Starting at the line that contains "What Blender Python" and stopping at the line that contains "rng = np.random.default_rng(11)", return those lines exactly and nothing else. Both end lines count; pictures do not.

Scripts that build scenes:
--- START ---

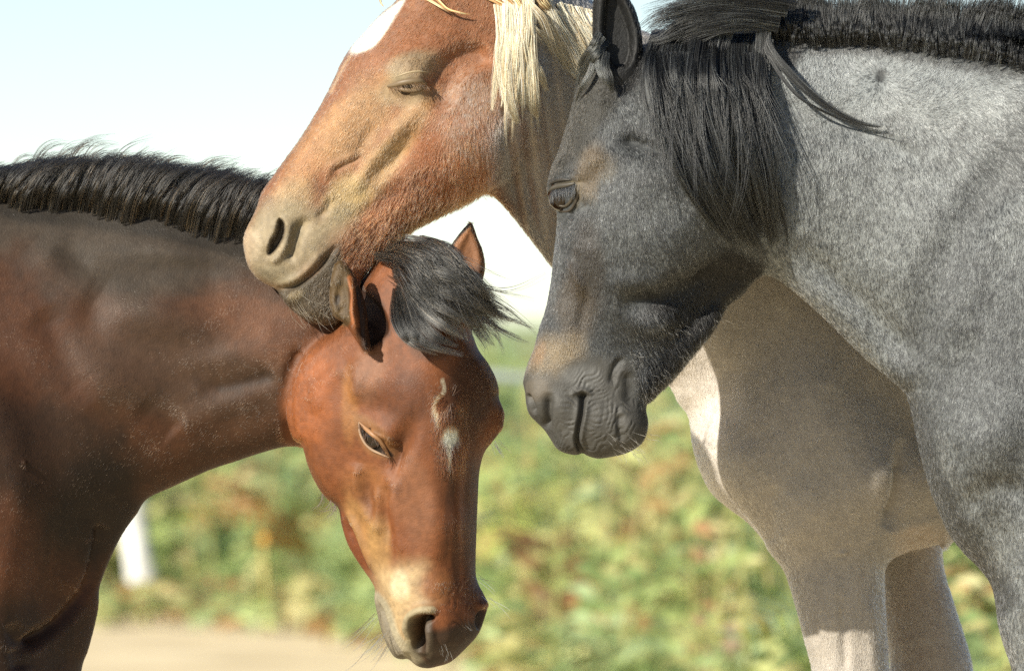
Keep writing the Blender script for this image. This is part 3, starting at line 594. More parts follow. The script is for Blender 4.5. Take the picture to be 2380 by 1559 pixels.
fo_feats = dict(gain=1.45, fine=[(880,1010,80),(1000,1440,150),(905,1430,60),(850,720,90)], rough=4, list=[
 (F_, e3(640,420), 50,30,35, 7), (F_, e3(520,180), 60,40,0,-6), (Rg, P(e3, 560,420, 700,500, 800,560, 830,680), 10, 10), (F_, e3(920,640), 24,60,28,-17), (F_, e3(860,900), 12,40,5,-8), (F_, e3(250,330), 35,60,0,4),
 (Rg, P(c5, 600,260, 590,330, 600,470, 640,570, 730,760), 14, 7), (F_, c5(655,450), 22,50,-8,-7), (Rg, P(c5, 690,400, 720,500, 720,620, 740,720), 11,6), (Rg, P(c5, 800,300, 820,450, 850,700, 900,900), 16, 6), (Rg, P(c5, 780,350, 770,560, 800,760), 12,-5),
 (Rg, P(c5, 520,560, 580,680, 640,830, 700,960), 9, 6), (Rg, P(c5, 500,590, 560,760, 620,900, 680,1000), 12,-8),
 ('pit', P(e4, 650,830, 720,750, 850,710, 965,720, 970,780, 860,830, 830,900, 840,1000, 850,1150, 800,1250, 700,1230, 655,1080), 9,-36), (Rg, P(e4, 620,1080, 590,900, 640,740, 780,660, 930,650, 1010,720), 12, 9), (Rg, P(e4, 900,830, 920,1000, 915,1150, 900,1320), 11, 9), (F_, e4(1180,1100), 28,30,0,6),
 ('pit', P(e4, 1610,740, 1690,660, 1745,680, 1720,860, 1640,960, 1600,880), 8,-22), (Rg, P(e4, 1600,640, 1700,580, 1750,600), 9,6),
 (Rg, P(e4, 110,520, 190,690, 270,930, 330,1090, 440,1270, 560,1380), 5,-11), ('wave', e4(270,760), 24,60,62, 12, 1.6, .5), ('wave', e4(440,1120), 26,40,40, 9, 1.2, .8),
 ('wave', e4(1330,560), 60,70,0, 26, 2.6, .5), (F_, c5(1090,1020), 30,26,0,5), (F_, c5(840,1040), 30,40,0,4), (Rg, P(c5, 1190,300, 1200,600, 1210,900), 16, 3), (Rg, P(c5, 1060,400, 1080,700, 1100,900), 22, 3),
 (F_, c4(700,1150), 40,60,0,8), (Rg, P(c4, 620,960, 640,1100, 630,1280), 16, 6), (Rg, P(c4, 560,1000, 420,1150, 330,1350), 22,5), (F_, c4(960,1150), 50,50,0,5),
 ('wave', c4(270,1150), 55,90,28, 22, 2.2, .6), (Rg, P(c4, 230,960, 180,1080, 165,1250, 175,1480), 14,-6, 0),
 (Rg, P(c4, 560,430, 600,560, 600,680, 640,850), 7, 9), ('pit', P(c4, 622,500, 700,545, 770,620, 825,720, 820,810, 740,880, 690,900, 650,850, 630,700), 12,-9), (F_, c4(500,580), 9,18,10,-5), (F_, c4(520,660), 7,10,0,-4), (F_, c4(490,470),12,14,0,4),
 ('pit', P(c4, 1365,150, 1300,260, 1275,380, 1300,500, 1400,520, 1430,400, 1410,260), 10,-5),
 # neck and shoulder muscles
 (Rg, P(c3, 230,640, 420,760, 600,760, 760,690, 950,690, 1100,700), 48, -7), (Rg, P(c3, 150,560, 300,700, 450,800), 50,6), (F_, c3(700,900), 150,60,10,14), (F_, c3(500,1200), 110,60,20,12), (F_, c3(820,620), 120,26,6,7), (F_, c3(420,900),40,50,0,-8), (F_, c3(330,640),60,30,30,-6), (Rg, P(c3, 190,860, 240,980, 320,1150, 420,1300), 42,-7),
 (Rg, P(c3, 900,1240, 1050,1225, 1180,1190, 1250,1160), 22,-7), (F_, c3(1000,1100), 90,30,-8,7), (Rg, P(c3, 780,1400, 900,1380, 1050,1300, 1200,1290), 34,5), (Rg, P(c3, 640,1290, 740,1390, 800,1440), 34,-5),
 (Rg, P(c8, 600,700, 560,900, 480,1100, 350,1260, 200,1360), 14,-12, 0), (Rg, P(c8, 560,620, 500,900, 380,1120), 40,6), (Rg, P(c8, 60,1250, 130,1380, 280,1320), 16,-8), (F_, c8(60,950), 50,80,0,8), (F_, c8(155,268), 5,5,0,6), (Rg, P(c8, 100,1400, 130,1559), 20,-7)])
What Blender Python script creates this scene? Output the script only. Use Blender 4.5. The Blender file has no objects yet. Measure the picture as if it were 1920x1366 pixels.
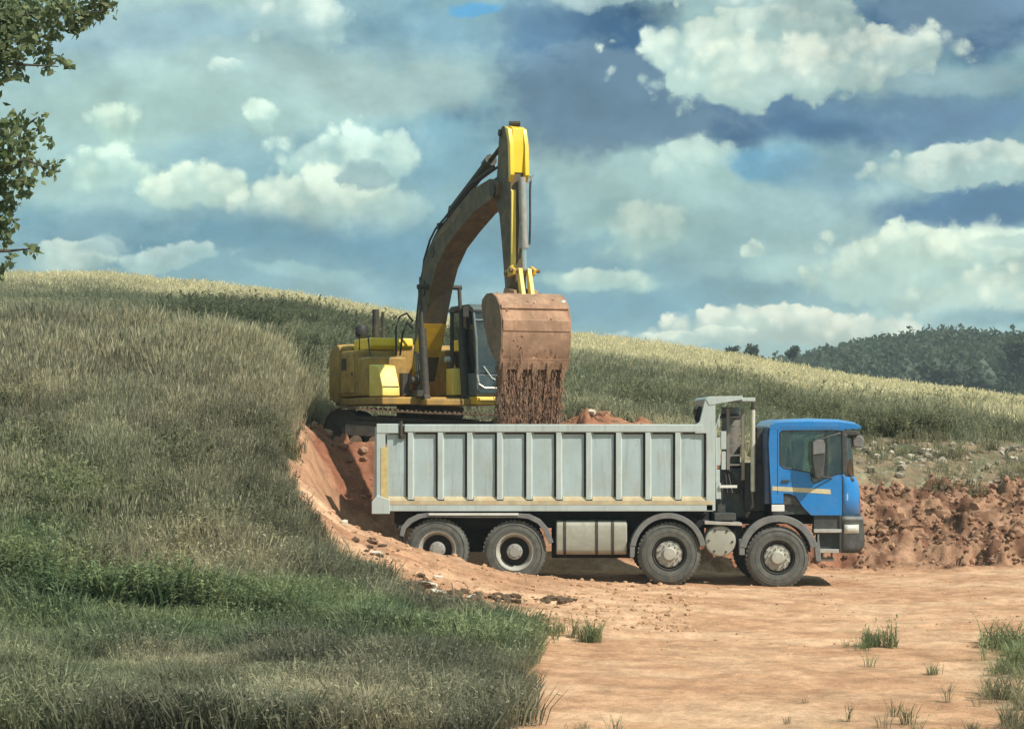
import bpy, bmesh, math, random
import numpy as np
from mathutils import Vector, Matrix
sc = bpy.context.scene
COL = sc.collection
R = math.radians
random.seed(7)
rng = np.random.default_rng(11)

# ------------------------------------------------------------------ camera
CZ, F, HZ = 2.8, 4224.0, 800.0          # camera height, focal length and horizon row, in photo pixels
cam = bpy.data.objects.new('camera', bpy.data.cameras.new('camera'))
COL.objects.link(cam); sc.camera = cam
cam.location = (0, 0, CZ); cam.rotation_euler = (R(90), 0, 0)
cam.data.sensor_width = 36; cam.data.lens = 36 * F / 1920
cam.data.shift_y = (HZ - 683) / 1920
cam.data.clip_end = 9000; cam.data.clip_start = .2
# ------------------------------------------------------------------ light
SUN = Vector((.56, -.38, .74)).normalized()
sd = bpy.data.lights.new('sun', 'SUN'); sd.energy = 4.8; sd.angle = R(.6); sd.color = (1, .94, .83)
so = bpy.data.objects.new('sun', sd); COL.objects.link(so)
so.rotation_euler = (-SUN).to_track_quat('-Z', 'Y').to_euler()
sc.view_settings.view_transform = 'Standard'; sc.view_settings.look = 'None'
sc.view_settings.exposure = .2; sc.view_settings.gamma = 1; sc.view_settings.use_curve_mapping = False
cy = sc.cycles
cy.max_bounces = 5; cy.diffuse_bounces = 2; cy.glossy_bounces = 2; cy.volume_bounces = 0; cy.transparent_max_bounces = 10; cy.transmission_bounces = 6
cy.use_denoising = True; cy.sample_clamp_indirect = 6

def s2l(c):
    return tuple(((v / 255) / 12.92 if v / 255 <= .04045 else ((v / 255 + .055) / 1.055) ** 2.4) for v in c)

# ------------------------------------------------------------------ world: sky with clouds
W = bpy.data.worlds.new('World'); sc.world = W; W.use_nodes = True
nt = W.node_tree; nt.nodes.clear()
class NT:
    def __init__(s, nt): s.nt = nt
    def n(s, t, **k):
        o = s.nt.nodes.new(t)
        for a, b in k.items(): setattr(o, a, b)
        return o
    def put(s, sock, v):
        if isinstance(v, bpy.types.NodeSocket): s.nt.links.new(v, sock)
        elif v is not None: sock.default_value = v
    def math(s, op, a, b=None, c=None, clamp=False):
        o = s.n('ShaderNodeMath', operation=op, use_clamp=clamp)
        s.put(o.inputs[0], a); s.put(o.inputs[1], b); s.put(o.inputs[2], c); return o.outputs[0]
    def vm(s, op, a, b=None, c=None, out=0):
        o = s.n('ShaderNodeVectorMath', operation=op)
        s.put(o.inputs[0], a); s.put(o.inputs[1], b); s.put(o.inputs[2], c); return o.outputs[out]
    def mapr(s, v, a, b, c=0, d=1, smooth=True):
        o = s.n('ShaderNodeMapRange', interpolation_type='SMOOTHSTEP' if smooth else 'LINEAR')
        for i, x in enumerate((v, a, b, c, d)): s.put(o.inputs[i], x)
        return o.outputs[0]
    def mix(s, f, a, b, bt='MIX'):
        o = s.n('ShaderNodeMix', data_type='RGBA', blend_type=bt)
        s.put(o.inputs[0], f)
        for i, x in ((6, a), (7, b)):
            if isinstance(x, tuple) and len(x) == 3: x = (*x, 1)
            s.put(o.inputs[i], x)
        return o.outputs[2]
    def noise(s, vec, scale, detail=4, rough=.55, dist=0, col=False):
        o = s.n('ShaderNodeTexNoise'); s.put(o.inputs['Vector'], vec)
        o.inputs['Scale'].default_value = scale; o.inputs['Detail'].default_value = detail
        o.inputs['Roughness'].default_value = rough; o.inputs['Distortion'].default_value = dist
        return o.outputs[1 if col else 0]
w = NT(nt)
dirv = w.n('ShaderNodeTexCoord').outputs['Generated']
sep = w.n('ShaderNodeSeparateXYZ'); w.put(sep.inputs[0], dirv)
az = w.math('ARCTAN2', sep.outputs[0], sep.outputs[1]); el = w.math('ARCSINE', sep.outputs[2])
cmb = w.n('ShaderNodeCombineXYZ'); w.put(cmb.inputs[0], w.math('MULTIPLY', az, 4.224)); w.put(cmb.inputs[1], w.math('MULTIPLY', el, 4.224))
P0 = cmb.outputs[0]                          # angular coordinates in thousandths of the focal length
nb = w.vm('SUBTRACT', w.noise(dirv, 38, 7, .66, col=True), (.5, .5, .5))
ns = w.vm('SUBTRACT', w.noise(dirv, 12, 2, .5, col=True), (.5, .5, .5))
P = w.vm('MULTIPLY_ADD', nb, (.085, .06, 0), P0)
P = w.vm('MULTIPLY_ADD', ns, (.20, .10, 0), P)
dw = w.vm('MULTIPLY_ADD', nb, (.014, .014, .014), dirv)
def lobes(sc_):
    v_ = w.n('ShaderNodeTexVoronoi', feature='SMOOTH_F1'); w.put(v_.inputs['Vector'], dw); v_.inputs['Scale'].default_value = sc_; v_.inputs['Smoothness'].default_value = .35; return v_.outputs['Distance']
LB = w.math('ADD', w.math('MULTIPLY', lobes(62), .62), w.math('MULTIPLY', lobes(150), .38))       # rounded billows, 0 in the heart of a lobe
big = w.noise(w.vm('MULTIPLY', dirv, (1, 1, 2.2)), 5.5, 6, .55)
fine = w.noise(w.vm('MULTIPLY', dirv, (1, 1, 2.0)), 26, 6, .6)
col = w.mix(w.mapr(big, .36, .64), s2l((118, 156, 172)), s2l((170, 196, 196)))
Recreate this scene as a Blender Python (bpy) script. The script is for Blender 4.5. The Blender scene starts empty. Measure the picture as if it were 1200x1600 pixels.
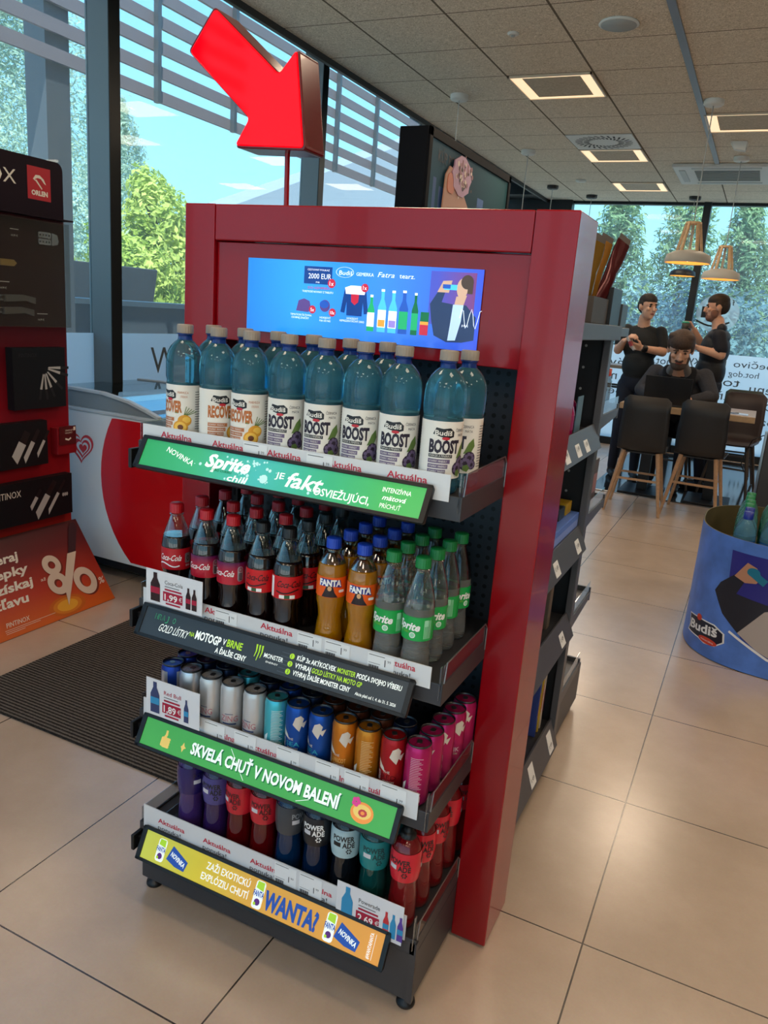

--- END ---

**ANSWER FOR THE TASK:**
What Blender Python script creates this scene? Output the script only. Use Blender 4.5. The Blender file has no objects yet. Measure the picture as if it were 1920x1366 pixels.
import bpy, bmesh, math, random
import numpy as np
from mathutils import Vector, Matrix
sc = bpy.context.scene
COL = sc.collection
R = math.radians
random.seed(7)
rng = np.random.default_rng(11)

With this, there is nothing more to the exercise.